Um plano de contingência e de emergência é, também, uma condição essencial a ser adotada por qualquer município e empresas privadas que possam ser afetados ou exploram atividades de magnitude exponencial. Planos de contingência também devem ser elaborados por tribunais e órgãos governamentais para que estes tenham um norte para agir de forma organizada e efetiva para mitigar e responder a eventos catastróficos (e sua consequente avalanche de litigância)[8].

Qualquer ato de politização e pré-julgamento é nefasto às investigações técnicas, tão necessárias para o aprendizado e aos diagnósticos necessários para fomentar o ciclo de gestão de riscos catastróficos. Serenidade não se confunde com omissão!

Os órgãos ambientais no Brasil precisam ser mais apoiados financeira e tecnicamente, sem qualquer alinhamento político ou ideológico. Frisa-se: os órgãos ambientais devem ser poderosos, sob o aspecto técnico e científico, aliando sempre sustentabilidade, desenvolvimento econômico responsável e Estado de Direito (rule of law).

A decretação de estado de calamidade ou situação de emergência desengatilha e acelera o repasse de recursos e desburocratiza uma série de medidas e decisões. O que resta após um desastre é o restabelecimento dos serviços públicos essenciais, compensar vítimas e meio ambiente, buscar responsabilidades e, mais importante, aprender (e adotar medidas) para evitar novos eventos do mesmo gênero. Se assim for, o ciclo se fecha exitosamente, evitando novos eventos como o anterior. Do contrário, novos desastres seguirão a ocorrer.

Em nome das vítimas e do meio ambiente, devemos ser melhores na gestão dos desastres. Para tanto, uma das ferramentas é o estudo do Direito dos Desastres, filho do Estado de Direito e primo-irmão do Direito Ambiental.

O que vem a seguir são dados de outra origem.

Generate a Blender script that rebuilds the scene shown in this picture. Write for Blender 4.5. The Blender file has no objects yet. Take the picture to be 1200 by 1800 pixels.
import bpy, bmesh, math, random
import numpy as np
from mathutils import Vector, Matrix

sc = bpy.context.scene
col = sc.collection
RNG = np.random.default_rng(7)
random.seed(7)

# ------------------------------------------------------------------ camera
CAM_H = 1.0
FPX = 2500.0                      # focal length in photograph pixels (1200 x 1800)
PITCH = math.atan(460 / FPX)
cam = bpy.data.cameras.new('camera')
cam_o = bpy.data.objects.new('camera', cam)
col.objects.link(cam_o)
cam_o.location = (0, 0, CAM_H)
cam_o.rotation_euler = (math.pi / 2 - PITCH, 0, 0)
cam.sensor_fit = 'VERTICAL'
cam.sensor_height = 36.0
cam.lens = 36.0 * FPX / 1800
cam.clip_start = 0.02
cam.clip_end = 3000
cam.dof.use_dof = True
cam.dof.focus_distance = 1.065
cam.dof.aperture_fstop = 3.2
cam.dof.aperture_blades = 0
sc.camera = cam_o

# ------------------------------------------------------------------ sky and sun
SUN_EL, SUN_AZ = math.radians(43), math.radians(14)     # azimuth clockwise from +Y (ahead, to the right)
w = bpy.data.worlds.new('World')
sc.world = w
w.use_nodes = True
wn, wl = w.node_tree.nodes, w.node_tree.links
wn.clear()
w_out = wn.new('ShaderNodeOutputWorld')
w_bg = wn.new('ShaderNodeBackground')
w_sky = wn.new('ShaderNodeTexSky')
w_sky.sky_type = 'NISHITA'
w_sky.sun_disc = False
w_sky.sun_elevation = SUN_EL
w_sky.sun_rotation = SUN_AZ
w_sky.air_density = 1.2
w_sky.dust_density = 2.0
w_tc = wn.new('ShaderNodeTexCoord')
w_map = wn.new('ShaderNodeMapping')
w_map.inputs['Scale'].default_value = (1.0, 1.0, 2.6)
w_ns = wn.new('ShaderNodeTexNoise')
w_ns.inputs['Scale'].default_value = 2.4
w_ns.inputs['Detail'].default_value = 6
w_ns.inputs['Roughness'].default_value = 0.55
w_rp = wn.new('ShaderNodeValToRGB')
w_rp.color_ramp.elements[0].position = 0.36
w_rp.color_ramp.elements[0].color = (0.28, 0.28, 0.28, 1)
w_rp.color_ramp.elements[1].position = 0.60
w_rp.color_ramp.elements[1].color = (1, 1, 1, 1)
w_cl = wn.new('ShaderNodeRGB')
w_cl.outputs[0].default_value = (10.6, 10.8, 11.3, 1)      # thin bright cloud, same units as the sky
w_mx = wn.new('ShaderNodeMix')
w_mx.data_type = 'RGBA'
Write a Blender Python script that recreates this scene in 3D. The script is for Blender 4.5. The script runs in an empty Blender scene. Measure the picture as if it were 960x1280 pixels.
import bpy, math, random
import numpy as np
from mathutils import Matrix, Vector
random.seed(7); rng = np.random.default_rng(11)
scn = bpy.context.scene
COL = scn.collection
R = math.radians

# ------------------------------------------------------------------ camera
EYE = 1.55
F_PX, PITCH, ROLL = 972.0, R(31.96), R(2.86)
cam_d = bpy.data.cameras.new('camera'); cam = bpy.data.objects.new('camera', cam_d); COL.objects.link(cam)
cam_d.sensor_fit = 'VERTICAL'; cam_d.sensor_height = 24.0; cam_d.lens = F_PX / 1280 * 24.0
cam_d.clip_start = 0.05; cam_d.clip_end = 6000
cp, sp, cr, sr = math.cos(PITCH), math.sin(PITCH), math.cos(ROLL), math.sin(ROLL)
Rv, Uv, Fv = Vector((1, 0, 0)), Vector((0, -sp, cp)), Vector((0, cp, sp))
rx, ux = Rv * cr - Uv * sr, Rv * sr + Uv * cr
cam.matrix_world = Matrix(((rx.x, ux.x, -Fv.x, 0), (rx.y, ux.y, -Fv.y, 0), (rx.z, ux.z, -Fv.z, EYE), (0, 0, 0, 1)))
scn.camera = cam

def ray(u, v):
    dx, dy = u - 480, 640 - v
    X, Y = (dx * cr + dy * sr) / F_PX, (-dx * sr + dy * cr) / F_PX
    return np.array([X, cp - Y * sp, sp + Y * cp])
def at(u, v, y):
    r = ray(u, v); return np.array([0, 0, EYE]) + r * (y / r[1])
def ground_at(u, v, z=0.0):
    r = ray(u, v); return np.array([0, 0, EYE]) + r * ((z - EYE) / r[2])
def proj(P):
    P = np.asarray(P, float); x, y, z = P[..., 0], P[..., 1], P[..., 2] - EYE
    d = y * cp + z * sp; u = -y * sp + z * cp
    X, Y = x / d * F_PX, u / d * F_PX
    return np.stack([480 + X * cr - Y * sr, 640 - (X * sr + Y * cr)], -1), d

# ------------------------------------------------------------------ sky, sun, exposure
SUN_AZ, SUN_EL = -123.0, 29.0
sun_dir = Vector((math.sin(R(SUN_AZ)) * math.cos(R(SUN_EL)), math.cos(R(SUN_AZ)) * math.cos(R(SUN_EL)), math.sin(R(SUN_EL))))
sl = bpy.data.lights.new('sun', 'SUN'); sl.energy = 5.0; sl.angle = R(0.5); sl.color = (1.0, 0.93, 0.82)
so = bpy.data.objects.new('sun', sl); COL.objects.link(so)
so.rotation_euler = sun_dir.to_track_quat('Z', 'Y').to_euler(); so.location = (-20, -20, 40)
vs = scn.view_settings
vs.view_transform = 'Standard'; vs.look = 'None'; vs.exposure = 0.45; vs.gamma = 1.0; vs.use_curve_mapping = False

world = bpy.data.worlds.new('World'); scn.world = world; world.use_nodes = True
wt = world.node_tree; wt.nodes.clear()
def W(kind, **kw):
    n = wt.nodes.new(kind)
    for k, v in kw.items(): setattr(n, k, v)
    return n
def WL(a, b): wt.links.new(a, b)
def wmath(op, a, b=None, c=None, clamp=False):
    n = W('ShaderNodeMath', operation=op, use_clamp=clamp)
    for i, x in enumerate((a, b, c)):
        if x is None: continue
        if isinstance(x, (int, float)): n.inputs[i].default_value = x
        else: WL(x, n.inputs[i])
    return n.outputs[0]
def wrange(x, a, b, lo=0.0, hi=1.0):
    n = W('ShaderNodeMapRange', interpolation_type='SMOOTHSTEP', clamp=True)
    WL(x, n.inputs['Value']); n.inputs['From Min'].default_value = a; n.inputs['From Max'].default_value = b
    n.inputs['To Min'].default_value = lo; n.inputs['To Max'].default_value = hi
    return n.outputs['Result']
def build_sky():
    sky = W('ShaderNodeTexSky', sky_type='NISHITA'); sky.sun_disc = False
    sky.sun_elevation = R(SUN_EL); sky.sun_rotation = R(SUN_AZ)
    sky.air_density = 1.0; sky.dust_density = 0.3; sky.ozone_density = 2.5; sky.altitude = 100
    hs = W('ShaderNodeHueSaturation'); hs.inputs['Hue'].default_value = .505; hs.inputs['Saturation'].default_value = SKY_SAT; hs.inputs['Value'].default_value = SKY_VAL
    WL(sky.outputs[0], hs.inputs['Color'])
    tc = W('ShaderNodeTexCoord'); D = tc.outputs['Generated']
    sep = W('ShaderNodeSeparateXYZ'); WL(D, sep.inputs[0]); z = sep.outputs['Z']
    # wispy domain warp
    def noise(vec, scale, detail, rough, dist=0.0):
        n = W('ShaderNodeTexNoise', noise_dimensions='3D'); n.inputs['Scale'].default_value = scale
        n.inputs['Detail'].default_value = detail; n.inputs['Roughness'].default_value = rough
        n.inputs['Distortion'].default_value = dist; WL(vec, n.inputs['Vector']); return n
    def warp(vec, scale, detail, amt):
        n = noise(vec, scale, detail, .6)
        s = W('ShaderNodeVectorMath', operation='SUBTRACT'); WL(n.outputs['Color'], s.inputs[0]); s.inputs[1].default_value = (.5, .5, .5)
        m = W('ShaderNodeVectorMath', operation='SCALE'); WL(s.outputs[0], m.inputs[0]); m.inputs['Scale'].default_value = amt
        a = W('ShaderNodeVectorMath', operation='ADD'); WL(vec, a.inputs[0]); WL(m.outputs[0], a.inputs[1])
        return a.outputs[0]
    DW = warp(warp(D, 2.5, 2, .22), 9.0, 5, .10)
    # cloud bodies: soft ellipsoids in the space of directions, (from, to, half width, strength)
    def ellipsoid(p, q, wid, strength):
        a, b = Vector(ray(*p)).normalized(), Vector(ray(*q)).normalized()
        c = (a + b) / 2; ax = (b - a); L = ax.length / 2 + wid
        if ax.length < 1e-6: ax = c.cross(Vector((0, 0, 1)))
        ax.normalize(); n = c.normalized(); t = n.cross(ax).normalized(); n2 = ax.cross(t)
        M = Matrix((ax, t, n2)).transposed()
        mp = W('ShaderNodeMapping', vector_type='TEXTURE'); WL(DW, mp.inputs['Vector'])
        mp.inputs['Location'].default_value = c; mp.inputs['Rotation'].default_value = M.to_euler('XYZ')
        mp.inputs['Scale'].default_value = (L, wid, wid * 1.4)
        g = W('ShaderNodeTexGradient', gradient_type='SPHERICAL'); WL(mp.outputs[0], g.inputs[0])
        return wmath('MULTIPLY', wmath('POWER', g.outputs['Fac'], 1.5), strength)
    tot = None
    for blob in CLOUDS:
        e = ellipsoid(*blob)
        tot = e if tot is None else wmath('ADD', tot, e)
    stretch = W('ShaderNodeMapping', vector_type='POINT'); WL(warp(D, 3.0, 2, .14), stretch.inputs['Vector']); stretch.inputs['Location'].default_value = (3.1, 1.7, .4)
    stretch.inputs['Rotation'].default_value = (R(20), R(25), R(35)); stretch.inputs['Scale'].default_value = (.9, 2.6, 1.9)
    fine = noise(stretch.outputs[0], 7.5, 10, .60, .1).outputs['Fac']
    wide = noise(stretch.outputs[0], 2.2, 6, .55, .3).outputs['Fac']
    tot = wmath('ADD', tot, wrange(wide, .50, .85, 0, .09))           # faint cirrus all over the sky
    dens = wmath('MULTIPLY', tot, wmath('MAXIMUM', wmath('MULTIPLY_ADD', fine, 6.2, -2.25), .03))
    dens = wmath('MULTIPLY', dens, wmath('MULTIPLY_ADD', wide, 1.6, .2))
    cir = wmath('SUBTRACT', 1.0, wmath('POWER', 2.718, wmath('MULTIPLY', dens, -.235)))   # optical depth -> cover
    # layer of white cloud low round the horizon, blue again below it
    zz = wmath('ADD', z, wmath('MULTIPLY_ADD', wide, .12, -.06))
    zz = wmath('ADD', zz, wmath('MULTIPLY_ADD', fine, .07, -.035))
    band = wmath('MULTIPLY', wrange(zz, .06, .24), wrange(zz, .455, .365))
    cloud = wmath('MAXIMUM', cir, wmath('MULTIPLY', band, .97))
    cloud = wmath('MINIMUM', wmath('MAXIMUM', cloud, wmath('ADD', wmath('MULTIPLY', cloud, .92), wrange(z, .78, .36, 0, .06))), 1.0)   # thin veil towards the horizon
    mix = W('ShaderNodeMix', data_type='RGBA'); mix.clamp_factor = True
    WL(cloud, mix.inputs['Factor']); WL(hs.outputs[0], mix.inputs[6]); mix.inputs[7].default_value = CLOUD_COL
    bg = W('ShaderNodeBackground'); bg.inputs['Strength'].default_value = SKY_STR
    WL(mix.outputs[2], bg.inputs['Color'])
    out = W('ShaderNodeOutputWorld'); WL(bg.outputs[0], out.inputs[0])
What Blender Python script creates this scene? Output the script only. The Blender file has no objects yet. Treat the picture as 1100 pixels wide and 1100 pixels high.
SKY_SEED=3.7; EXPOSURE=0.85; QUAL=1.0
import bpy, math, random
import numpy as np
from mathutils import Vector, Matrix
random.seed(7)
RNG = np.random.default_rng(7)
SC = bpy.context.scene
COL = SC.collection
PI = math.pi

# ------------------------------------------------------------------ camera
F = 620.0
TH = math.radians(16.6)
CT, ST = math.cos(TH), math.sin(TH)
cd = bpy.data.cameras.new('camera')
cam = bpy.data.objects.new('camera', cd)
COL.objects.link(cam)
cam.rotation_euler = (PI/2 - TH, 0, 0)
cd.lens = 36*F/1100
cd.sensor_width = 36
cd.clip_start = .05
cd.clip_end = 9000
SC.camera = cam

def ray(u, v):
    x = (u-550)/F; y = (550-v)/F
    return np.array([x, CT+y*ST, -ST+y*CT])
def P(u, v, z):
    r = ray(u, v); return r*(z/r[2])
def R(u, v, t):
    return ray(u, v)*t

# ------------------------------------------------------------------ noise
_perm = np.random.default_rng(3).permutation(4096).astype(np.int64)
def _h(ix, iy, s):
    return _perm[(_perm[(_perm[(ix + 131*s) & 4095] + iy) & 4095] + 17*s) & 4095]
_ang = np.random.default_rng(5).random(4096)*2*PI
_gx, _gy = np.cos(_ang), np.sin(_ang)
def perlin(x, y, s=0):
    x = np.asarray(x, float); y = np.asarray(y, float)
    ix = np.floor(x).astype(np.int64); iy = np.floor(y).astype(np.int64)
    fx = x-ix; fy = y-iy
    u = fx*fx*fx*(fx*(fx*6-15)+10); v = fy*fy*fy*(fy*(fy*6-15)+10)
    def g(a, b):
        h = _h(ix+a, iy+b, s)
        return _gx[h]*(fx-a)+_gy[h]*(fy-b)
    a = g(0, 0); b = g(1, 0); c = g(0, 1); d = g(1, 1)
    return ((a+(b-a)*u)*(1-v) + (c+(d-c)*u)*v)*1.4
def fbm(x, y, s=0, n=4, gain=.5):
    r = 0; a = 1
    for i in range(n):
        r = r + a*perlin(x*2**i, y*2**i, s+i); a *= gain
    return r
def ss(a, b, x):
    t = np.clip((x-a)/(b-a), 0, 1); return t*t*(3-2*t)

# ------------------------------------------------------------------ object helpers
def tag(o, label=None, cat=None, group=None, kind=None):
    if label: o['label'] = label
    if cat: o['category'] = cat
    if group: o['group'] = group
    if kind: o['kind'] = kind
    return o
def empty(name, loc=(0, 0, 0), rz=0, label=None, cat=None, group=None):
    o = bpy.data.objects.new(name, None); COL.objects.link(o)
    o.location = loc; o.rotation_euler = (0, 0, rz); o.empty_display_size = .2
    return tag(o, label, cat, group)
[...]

[1] FARBER, Daniel; CHEN, Jim; VERCHICK, Robert. R.M.; SUN, Lisa Grow. Disaster Law and Policy. New York: Aspen Publishers, 2010; e CARVALHO, Délton Winter de; DAMACENA, Fernanda Dalla Libera. Direito dos Desastres. Porto Alegre: Livraria do Advogado, 2013.
[2] FARBER, Daniel. Disaster Law and Emerging issues in Brazil. Revista de estudos constitucionais, hermenêutica e teoria do direito (RECHTD), 4(1): 2-15 jan.-jun. 2012. Disponível em: <https://research.fit.edu/media/site-specific/researchfitedu/coast-climate-adaptation-library/latin-america-and-caribbean/brazil/Farber.–2012.–Disaster-Law–Emerging-Issues-in-Brazil..pdf>. Acesso em: 26 jan.2019.
[3] CARVALHO, Délton Winter de. Desastres Ambientais e sua Regulação Jurídica: deveres de prevenção, resposta e compensação ambiental. São Paulo: Revista dos Tribunais, 2015.
[4] Expressão utilizada por DOUGLAS, Lawrence; SARAT, Austin; UMPHREY, Martha Merril. A jurisprudence of catastrophe: na introduction. In: Law and catasthophe. Austin Sarat; Lawrence Douglas; Martha Merril Umphrey. Stanford: Stanford University Press, 2007.
[5] SARAT, Austin; LEZAUN, Javier (Ed.). Catastrophe: law, politics, and the humanitarian impulse. Amherst: University of Massachusetts, 2009.
[6] Urge destacar que Robert Verchick utiliza o conceito de risco comunitário, que é a junção da vulnerabilidade física e social de uma comunidade. “A vulnerabilidade física refere-se à exposição física de uma comunidade a um risco derivado de sua localização, por exemplo, uma inundação, um terremoto, ou um incêndio. A vulnerabilidade social refere-se à suscetibilidade dos grupos populacionais de uma comunidade aos impactos de um desastre.” FARBER, Daniel; CARVALHO, Délton Winter de. (Orgs.). Estudos aprofundados em direito dos desastres: Interfaces comparadas. 2. ed. Curitiba: Appris, 2018. p. 73.
[7] Não obstante as distinções entre desastres naturais (compreende os desastres geofísicos, meteorológicos, hidrológicos, climatológicos e biológicos) e desastres antropogênicos (desastres tecnológicos e sociopolíticos decorrentes de fatores humanos), a grande maioria dos desastres são híbridos (ou mistos), ou seja, decorrem da sinergia de fatores naturais e antropogênicos. Somando essa concepção mista das causas dos desastres e a magnitude dos resultados, utilizo o sentido de desastre ambiental. CARVALHO, Délton Winter de; DAMACENA, Fernanda Dalla Libera. Direito dos Desastres. Porto Alegre: Livraria do Advogado, 2013.
[8] Vide CARVALHO, Délton Winter de. Gestão Jurídica Ambiental. São Paulo: Revista dos Tribunais, 2018.